« A un an du premier tour de la Présidentielle 2017, ce 21 avril 2016 est donc l’occasion pour moi de rappeler l’impérieuse nécessité à intégrer les votes blancs »
Certaines dates importantes restent curieusement oubliées des calendriers et des commentateurs. Pourtant, à leur façon, elles ont façonné notre démocratie, que ce soit en contribuant à son évolution ou en révélant ses failles.
Le 21 avril fait partie de ces dates qui, au même titre que le 14 juillet 1789 ou le 29 mai 2005, ont marqué l’histoire politique de notre pays.
Souvenez-vous.
Le 21 avril 1944, après une lutte en faveur de leurs droits civiques et de longs débats au parlement, les femmes obtiennent enfin le droit de voter. Elles l’utiliseront pour la première fois l’année suivante, le 29 avril 1945, à l’occasion d’élections municipales, puis le 21 octobre lors du referendum sur l’Assemblée Constituante.
Impensable quelques années plus tôt, le droit de vote des femmes est aujourd’hui une évidence. Qui pourrait en effet imaginer un seul instant revenir sur ce droit fondamental. Les droits civiques évoluant au rythme de nos mentalités, je rappelle qu’il faudra attendre le 13 juillet 1965 pour que les femmes puissent ouvrir leur propre compte bancaire, et la loi Veil de 1974 pour qu’elles disposent de leur corps librement. Les mentalités évoluent, certes, mais lentement…

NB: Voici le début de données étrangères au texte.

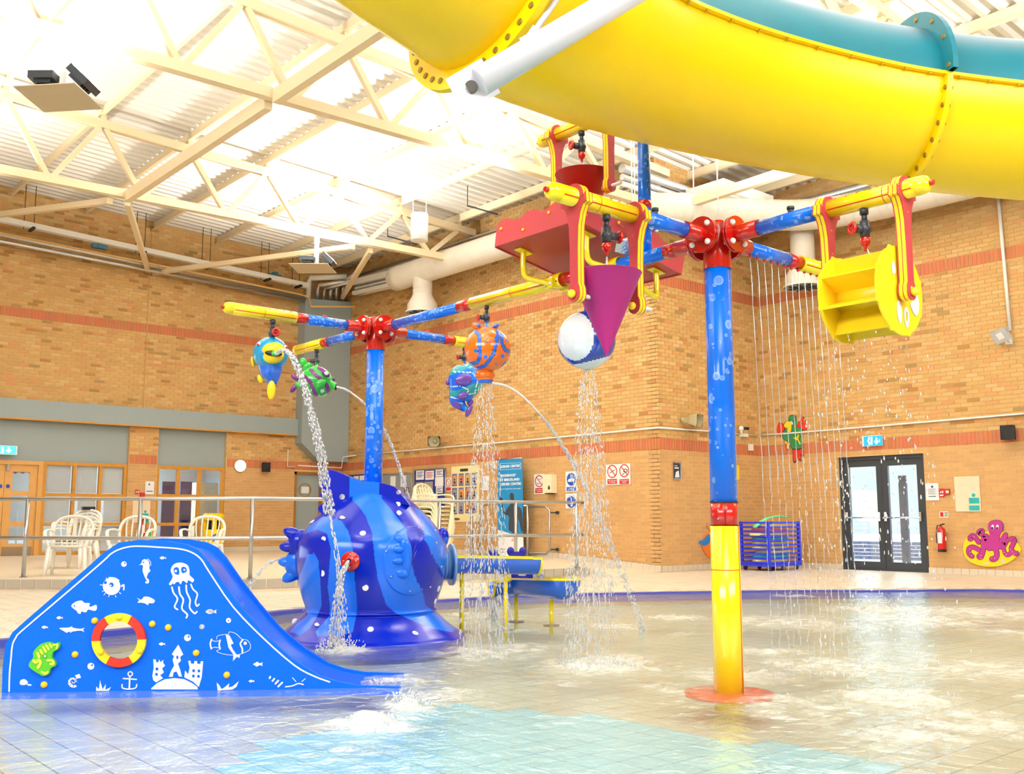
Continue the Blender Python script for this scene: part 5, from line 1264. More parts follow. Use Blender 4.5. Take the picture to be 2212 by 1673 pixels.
# white groove line and the pictures routed in the panel
RW = mat('routed_white', (214, 216, 222), .5); g_ = .0; TH = .003
m = MB(); ribbon(m, 'S', [(20, 1494), (21, 1455), (24, 1425), (27, 1395), (34.6, 1378), (49, 1362), (150, 1276), (223, 1213), (240, 1197), (262, 1186), (293, 1180.5), (346, 1183), (385, 1186), (412, 1193), (434, 1208), (452, 1236), (504, 1312), (569.6, 1380), (634.7, 1437), (675, 1460), (712, 1474)], 3.2, g_, TH, k=3); part('groove_line', m, RW, ts)
m = MB()
def K(l): return [(30+x/4.779, 1150+y/4.779) for x, y in l]           # from the enlarged view of the left half
def G(nm, outl, holes=(), lb=None, extra=None, k=3):
    mb = MB(); hs = [c2(K(h), 3)[::-1] for h in holes]; cut(mb, 'S', c2(K(outl), k), g_, TH, 0, hs)
    if extra:
        for e in extra: ribbon(mb, 'S', K(e[0]), e[1], g_, TH, k=4)
    return part(nm, mb, RW, ts, lb)
def circ(x, y, r, n=16): return [(x+r*math.cos(2*PI*k/n), y+r*math.sin(2*PI*k/n)) for k in range(n)]
G('jellyfish_picture', [(1620, 400), (1640, 345), (1690, 317), (1750, 320), (1800, 350), (1815, 410), (1815, 445), (1860, 490), (1845, 520), (1820, 505), (1800, 500), (1785, 530), (1765, 510), (1740, 505), (1725, 540), (1700, 515), (1675, 520), (1655, 540), (1640, 530), (1620, 550), (1602, 535), (1625, 500), (1640, 455)],
  [[(1650, 380), (1680, 362), (1705, 380), (1708, 435), (1680, 440), (1655, 420)], [(1728, 372), (1755, 358), (1782, 375), (1784, 408), (1750, 425), (1732, 415)]], 'smiling jellyfish picture',
  [([(1632, 570), (1650, 630), (1690, 690), (1660, 770), (1690, 800)], 3.4), ([(1705, 568), (1715, 640), (1750, 700), (1735, 790), (1790, 850), (1780, 885)], 3.6), ([(1780, 550), (1785, 620), (1820, 700), (1815, 780), (1865, 840), (1890, 822)], 3.4), ([(1828, 540), (1850, 590), (1895, 640), (1875, 720), (1890, 765), (1912, 745)], 3.2)])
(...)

Plus proche de nous, un autre 21 avril a marqué les esprits. Ce 21 avril 2002, porté par une vague contestataire sans précédent contre la politique du gouvernement socialiste, Jean-Marie Le Pen accédait au second tour de l’élection présidentielle, renvoyant aux vestiaires Lionel Jospin et ses ambitions Elyséennes. Quelles leçons ont été tirées de ce séisme politique national ? Une solution a t-elle été envisagée en réponse à ces électeurs déçus ou exprimant simplement un désaccord avec la politique menée ? Si le vote blanc avait été reconnu en tant que suffrage exprimé, les électeurs se seraient-ils portés de la même façon sur le candidat FN pour signifier leur mécontentement ? Aucun commentateur à l’époque ne s’est aventuré sur cette hypothèse pourtant plausible.
Ainsi, depuis ce premier coup de semonce de 2002, le score du FN n’a cessé de progresser, suivant une courbe inversement proportionnelle à celle des partis traditionnels. Mais tandis qu’un électorat de plus en plus protestataire venait grossir ses rangs, aucun garde-fou démocratique n’a été mis en place pour enrayer sa progression et éviter un nouveau ’’21 avril’’. A croire finalement que la présence du Front National au second tour du scrutin présidentiel de 2017 ne serait ni une surprise, ni même un problème.
C’est ce que semble confirmer ce dernier sondage Odoxa. On y apprend notamment que pour 74% des français, il ne fait aucun doute que le FN accède au second tour de l’élection présidentielle. Mais dans le même temps, ils ne seraient que 9% à estimer possible la victoire de Marine Le Pen au soir du second tour. Des chiffres qui auraient tendance à démontrer que le FN serait davantage un mouvement de contestation que de réelle adhésion.
Au-delà des discours de façade, je soupçonne nos politiques de se livrer eux-aussi à ce genre de calcul hasardeux. Considérant en effet la présence du FN au second tour comme inévitable, tout l’enjeu de 2017 réside désormais pour eux à pouvoir y accéder également. La suite ne serait qu’une formalité. Le ‘’front républicain’’ ferait certainement le boulot, et avec un peu de chance, le record de 2002 serait même battu !
Si tel était le cas, les partis se livreraient là à un jeu bien dangereux, un pari un peu fou, sorte de ‘’roulette Russe’’ qui engagerait bien plus que l’élection ou la réélection d’une personne. Car à trop vouloir jouer avec le feu, le retour de flamme n’est jamais loin. Gageons que les citoyens ne deviennent pas malgré eux les victimes collatérales de cette guerre d’égo où l’ambition personnelle de quelques individus l’emporte sur l’intérêt du plus grand nombre.
A un an du premier tour de la Présidentielle 2017, ce 21 avril 2016 est donc l’occasion pour moi de rappeler l’impérieuse nécessité à intégrer les votes blancs dans le calcul des suffrages exprimés. Un droit au désaccord qui, à l’instar du droit de vote des femmes, apparaitra immanquablement dans les années à venir comme une évidence démocratique et permettra d’éviter que d’autres 21 avril 2002 ne se reproduisent.